Vincent Peillon a répondu ce matin aux questions du Télégramme de Brest
Le Télégramme - L'écart constaté par les sondages entre les listes UMP (28% d'intentions de vote) et celles du PS (21%) vous inquiète-t-il?
Non. Ce qui m'inquiétait, jusqu'à ces derniers jours, c'était que l'on ne puisse pas mener la campagne européenne que l'on doit aux Français. J'ai aujourd'hui le sentiment que les choses bougent dans le bon sens.
Comment pensez-vous rattraper votre retard sur les listes de la majorité?

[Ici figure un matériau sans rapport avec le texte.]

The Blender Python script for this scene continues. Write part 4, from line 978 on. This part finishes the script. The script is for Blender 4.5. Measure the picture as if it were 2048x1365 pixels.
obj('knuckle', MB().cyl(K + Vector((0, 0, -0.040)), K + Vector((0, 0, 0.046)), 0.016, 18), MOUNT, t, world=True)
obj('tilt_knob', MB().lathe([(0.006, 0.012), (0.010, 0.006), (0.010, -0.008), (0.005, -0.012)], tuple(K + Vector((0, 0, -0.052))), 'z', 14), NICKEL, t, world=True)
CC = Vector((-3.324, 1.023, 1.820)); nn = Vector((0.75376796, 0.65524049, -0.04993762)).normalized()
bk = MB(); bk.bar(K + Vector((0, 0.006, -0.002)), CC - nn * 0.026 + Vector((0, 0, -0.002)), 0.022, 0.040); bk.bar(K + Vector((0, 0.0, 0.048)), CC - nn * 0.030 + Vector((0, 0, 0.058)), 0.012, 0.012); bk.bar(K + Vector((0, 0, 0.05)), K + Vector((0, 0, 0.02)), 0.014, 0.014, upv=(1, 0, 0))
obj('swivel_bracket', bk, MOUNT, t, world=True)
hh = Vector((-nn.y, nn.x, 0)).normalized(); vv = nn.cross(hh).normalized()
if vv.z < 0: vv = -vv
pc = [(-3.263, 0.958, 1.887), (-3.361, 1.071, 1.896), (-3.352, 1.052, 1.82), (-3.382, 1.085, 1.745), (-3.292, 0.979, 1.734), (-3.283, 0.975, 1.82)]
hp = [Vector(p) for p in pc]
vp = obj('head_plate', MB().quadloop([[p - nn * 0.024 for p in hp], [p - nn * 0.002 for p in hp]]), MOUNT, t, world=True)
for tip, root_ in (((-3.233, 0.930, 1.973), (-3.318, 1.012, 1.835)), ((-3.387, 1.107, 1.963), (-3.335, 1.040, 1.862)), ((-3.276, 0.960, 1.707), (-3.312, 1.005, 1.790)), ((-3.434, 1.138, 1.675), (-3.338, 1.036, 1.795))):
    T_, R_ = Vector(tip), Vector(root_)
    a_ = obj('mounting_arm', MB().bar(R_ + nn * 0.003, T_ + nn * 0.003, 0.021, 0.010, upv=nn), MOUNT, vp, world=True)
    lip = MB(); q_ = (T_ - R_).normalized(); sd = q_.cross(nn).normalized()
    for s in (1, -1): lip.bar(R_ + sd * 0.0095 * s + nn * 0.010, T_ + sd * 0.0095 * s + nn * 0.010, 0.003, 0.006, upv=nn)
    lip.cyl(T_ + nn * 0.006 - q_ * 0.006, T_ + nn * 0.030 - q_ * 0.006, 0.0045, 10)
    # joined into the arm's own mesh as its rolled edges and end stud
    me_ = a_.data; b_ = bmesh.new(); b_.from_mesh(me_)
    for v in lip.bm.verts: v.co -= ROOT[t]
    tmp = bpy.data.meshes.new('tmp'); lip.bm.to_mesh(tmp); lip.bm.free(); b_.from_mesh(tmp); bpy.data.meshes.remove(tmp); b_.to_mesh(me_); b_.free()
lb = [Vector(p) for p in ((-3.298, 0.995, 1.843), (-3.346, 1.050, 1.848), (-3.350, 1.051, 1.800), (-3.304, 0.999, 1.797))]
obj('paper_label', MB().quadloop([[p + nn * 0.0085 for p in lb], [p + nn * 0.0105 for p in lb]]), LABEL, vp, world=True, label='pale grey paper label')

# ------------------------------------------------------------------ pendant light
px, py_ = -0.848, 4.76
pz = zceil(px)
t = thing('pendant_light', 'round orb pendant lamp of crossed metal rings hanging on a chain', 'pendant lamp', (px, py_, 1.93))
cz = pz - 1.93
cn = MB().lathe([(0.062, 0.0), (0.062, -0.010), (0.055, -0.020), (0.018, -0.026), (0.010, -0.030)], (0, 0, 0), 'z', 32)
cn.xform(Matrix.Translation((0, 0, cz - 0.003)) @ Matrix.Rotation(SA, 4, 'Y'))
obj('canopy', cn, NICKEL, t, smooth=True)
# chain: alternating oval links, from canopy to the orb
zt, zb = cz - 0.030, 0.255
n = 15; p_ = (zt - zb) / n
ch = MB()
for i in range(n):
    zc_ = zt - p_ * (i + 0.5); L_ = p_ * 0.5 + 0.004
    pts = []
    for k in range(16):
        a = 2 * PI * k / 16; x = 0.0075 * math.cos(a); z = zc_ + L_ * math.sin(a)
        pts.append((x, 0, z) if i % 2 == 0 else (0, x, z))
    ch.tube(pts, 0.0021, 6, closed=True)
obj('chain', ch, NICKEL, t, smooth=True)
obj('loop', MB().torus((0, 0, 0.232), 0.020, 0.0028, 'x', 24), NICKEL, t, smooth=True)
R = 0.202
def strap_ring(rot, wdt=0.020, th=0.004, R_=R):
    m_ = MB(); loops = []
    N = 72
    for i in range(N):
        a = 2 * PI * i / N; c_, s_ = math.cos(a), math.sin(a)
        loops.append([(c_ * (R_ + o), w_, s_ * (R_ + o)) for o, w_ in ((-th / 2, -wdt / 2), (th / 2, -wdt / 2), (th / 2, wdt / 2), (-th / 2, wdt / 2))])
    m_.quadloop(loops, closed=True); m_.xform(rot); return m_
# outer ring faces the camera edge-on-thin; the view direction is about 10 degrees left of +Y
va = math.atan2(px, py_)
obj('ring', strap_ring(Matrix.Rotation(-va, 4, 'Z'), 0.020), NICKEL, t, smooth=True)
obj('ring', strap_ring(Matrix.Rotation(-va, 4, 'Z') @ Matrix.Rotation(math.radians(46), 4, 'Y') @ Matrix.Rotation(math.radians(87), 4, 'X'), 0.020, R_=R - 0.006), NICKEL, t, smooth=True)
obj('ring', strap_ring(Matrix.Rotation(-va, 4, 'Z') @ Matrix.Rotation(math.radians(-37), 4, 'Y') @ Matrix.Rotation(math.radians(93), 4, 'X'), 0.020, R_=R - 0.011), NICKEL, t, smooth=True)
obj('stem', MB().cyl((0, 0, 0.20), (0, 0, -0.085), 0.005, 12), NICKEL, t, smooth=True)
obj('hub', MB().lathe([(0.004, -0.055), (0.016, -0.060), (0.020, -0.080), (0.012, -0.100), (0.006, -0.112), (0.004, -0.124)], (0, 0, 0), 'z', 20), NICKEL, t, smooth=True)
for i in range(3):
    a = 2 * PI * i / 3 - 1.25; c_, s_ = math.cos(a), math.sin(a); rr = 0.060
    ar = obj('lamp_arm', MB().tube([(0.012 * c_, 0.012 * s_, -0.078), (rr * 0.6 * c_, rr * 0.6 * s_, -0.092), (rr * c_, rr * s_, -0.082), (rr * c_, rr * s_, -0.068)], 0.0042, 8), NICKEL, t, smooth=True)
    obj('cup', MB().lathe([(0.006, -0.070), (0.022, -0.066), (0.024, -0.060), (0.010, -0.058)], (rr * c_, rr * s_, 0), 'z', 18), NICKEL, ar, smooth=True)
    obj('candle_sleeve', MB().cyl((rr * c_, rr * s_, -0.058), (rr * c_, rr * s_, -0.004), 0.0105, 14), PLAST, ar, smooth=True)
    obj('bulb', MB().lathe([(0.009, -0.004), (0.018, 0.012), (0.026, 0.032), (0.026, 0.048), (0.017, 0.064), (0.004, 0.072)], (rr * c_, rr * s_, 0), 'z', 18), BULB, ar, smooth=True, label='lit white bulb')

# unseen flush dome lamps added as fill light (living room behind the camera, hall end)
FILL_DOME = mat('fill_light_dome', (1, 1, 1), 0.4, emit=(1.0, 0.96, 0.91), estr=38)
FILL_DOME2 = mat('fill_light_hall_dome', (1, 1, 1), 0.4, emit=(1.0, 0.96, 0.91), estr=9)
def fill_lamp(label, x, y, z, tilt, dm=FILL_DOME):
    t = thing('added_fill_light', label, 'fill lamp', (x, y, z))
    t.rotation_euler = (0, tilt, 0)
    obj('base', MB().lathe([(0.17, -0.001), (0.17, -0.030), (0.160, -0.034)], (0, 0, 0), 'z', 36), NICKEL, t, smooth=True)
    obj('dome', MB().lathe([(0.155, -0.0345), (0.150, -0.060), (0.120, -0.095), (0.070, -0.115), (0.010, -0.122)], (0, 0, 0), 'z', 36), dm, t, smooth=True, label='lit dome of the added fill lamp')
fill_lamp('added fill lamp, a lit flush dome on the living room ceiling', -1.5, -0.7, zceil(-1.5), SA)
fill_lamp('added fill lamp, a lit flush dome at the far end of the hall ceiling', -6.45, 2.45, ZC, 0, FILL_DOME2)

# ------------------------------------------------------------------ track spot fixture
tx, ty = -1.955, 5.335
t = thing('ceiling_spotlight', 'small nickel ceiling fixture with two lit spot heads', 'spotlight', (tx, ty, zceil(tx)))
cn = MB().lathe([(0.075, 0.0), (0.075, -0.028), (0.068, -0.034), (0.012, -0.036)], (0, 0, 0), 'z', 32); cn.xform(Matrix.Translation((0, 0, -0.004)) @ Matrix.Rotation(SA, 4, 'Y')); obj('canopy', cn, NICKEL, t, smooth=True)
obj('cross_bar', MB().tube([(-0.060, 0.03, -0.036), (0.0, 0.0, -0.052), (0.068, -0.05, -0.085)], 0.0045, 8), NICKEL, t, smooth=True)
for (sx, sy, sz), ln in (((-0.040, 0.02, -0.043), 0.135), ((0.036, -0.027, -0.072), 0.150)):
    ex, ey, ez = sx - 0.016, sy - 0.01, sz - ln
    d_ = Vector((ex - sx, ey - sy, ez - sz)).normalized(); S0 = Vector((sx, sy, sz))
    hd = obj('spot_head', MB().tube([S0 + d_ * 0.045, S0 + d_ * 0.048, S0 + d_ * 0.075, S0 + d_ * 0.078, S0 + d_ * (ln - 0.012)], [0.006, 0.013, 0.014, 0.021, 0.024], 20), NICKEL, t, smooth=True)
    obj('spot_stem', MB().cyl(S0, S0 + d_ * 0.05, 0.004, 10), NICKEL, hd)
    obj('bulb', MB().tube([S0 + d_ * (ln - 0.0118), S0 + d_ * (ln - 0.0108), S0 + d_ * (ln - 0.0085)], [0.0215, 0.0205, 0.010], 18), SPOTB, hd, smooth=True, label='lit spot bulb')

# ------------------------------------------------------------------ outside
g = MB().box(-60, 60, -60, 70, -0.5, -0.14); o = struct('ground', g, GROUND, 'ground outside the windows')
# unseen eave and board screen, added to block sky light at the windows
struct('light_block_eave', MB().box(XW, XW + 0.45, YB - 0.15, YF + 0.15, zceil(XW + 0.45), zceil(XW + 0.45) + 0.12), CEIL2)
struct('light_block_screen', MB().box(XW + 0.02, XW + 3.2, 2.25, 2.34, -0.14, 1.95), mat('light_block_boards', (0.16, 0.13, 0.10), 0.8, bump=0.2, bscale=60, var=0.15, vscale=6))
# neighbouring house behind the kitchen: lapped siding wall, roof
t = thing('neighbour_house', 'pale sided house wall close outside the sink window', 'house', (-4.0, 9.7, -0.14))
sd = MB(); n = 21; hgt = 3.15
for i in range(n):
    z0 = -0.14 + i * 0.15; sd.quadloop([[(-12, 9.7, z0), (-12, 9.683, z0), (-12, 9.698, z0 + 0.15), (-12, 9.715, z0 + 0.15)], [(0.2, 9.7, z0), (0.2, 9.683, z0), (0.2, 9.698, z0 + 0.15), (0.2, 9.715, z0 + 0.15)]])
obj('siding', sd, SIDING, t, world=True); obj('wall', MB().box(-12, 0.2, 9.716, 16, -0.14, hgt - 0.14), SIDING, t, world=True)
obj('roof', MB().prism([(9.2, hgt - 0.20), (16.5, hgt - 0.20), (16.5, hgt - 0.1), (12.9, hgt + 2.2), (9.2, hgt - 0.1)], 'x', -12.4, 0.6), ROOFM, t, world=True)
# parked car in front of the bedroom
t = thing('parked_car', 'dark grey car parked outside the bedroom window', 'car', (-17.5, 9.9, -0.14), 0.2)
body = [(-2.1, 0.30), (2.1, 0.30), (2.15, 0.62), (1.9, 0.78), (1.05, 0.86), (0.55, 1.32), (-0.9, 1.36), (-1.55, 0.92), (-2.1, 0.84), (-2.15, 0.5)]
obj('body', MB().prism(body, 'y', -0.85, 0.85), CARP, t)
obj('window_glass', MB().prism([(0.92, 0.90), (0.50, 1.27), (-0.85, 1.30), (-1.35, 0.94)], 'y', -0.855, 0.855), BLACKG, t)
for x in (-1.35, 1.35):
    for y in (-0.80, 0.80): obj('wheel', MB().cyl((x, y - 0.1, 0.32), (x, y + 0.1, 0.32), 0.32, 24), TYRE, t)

J'observe d'abord que l'Union de la majorité se situe au mieux à 28%. Toutes les autres listes se positionnent contre le gouvernement actuel. Elles recueilleraient ainsi plus de 70% des suffrages. Ce qu'on lit aujourd'hui dans les sondages, c'est un désaveu de l'UMP et de Nicolas Sarkozy. Je pense ensuite que le mode de scrutin et aussi l'impossibilité, jusqu'à maintenant, de faire campagne n'ont pas permis d'exposer aux Français - c'est d'ailleurs la stratégie de Sarkozy - les enjeux de cette campagne. L'UMP dit exactement le contraire de ce qu'elle a fait au Parlement européen au cours des cinq dernières années. On le voit, par exemple, à propos de la recherche ou des services publics. Ils ne refusent pas seulement le débat, ils mentent aussi sur la nature de leur projet. Or, cette élection fait apparaître deux orientations européennes tout à fait différentes. L'enjeu de ce scrutin est donc de montrer qu'il existe une alternative à la politique européenne de Nicolas Sarkozy. Et seuls les socialistes sont porteurs de cette alternative.
François Bayrou est désormais désigné comme le meilleur opposant à Nicolas Sarkozy. Le président du MoDem n'est-il pas en train de devenir le caillou dans la chaussure des socialistes?
On assiste à un phénomène médiatique intéressant. Monsieur Bayrou fait la tournée des médias en se contentant de dénoncer Nicolas Sarkozy et tout le monde trouve cela très bien. J'ajoute que l'on voit aujourd'hui comment le parti au pouvoir instrumentalise tous les votes anti-sarkozystes contre le PS. Cela devrait mettre la puce à l'oreille des électeurs. Il est, en effet, curieux que tous ces gens qui prétendent s'opposer au président de la République cherchent à tailler des croupières au principal parti de l'opposition... François Bayrou, malgré mes demandes incessantes de clarification, continue de siéger avec les libéraux au parlement européen. Que les électeurs ne s'y trompent pas, le 7juin, il faut voter utile car celui qui est tenté de voter pour les petits partis risque contre son intention de conforter Nicolas Sarkozy et la droite.
Les socialistes reprochent à François Bayrou de confondre les européennes avec le premier tour de la présidentielle de 2012. Votre parti n'est-il pas affecté du même travers quand tant de dirigeants socialistes se bousculent déjà au portillon de la candidature élyséenne?
Je pense qu'il faut faire très attention au mélange des genres. Je crois qu'il faut profiter de ce moment européen pour parler d'Europe et ne pas céder aux sollicitations médiatiques qui poussent quelques-uns à se positionner en vue de l'échéance encore lointaine de 2012. Le scrutin du 7juin doit être l'occasion de trancher entre deux orientations européennes. Quand on regarde les projets, il y a bien deux politiques européennes antagonistes. On a, d'un côté, les socialistes qui veulent une Europe puissance, dotée d'un budget, capable de lever l'emprunt pour favoriser la sortie de crise, une Europe plus ouverte sur le monde. De l'autre côté, on a le projet d'une Europe a minima. Nicolas Sarkozy dit par exemple clairement que le social n'est pas une question européenne. Il s'agit bien d'une confrontation de deux conceptions différentes de la construction européenne. Il faut donc que nous ayons sereinement ce débat devant les Français. Et tous ceux qui détournent le sens de cette élection européenne ont tort de le faire.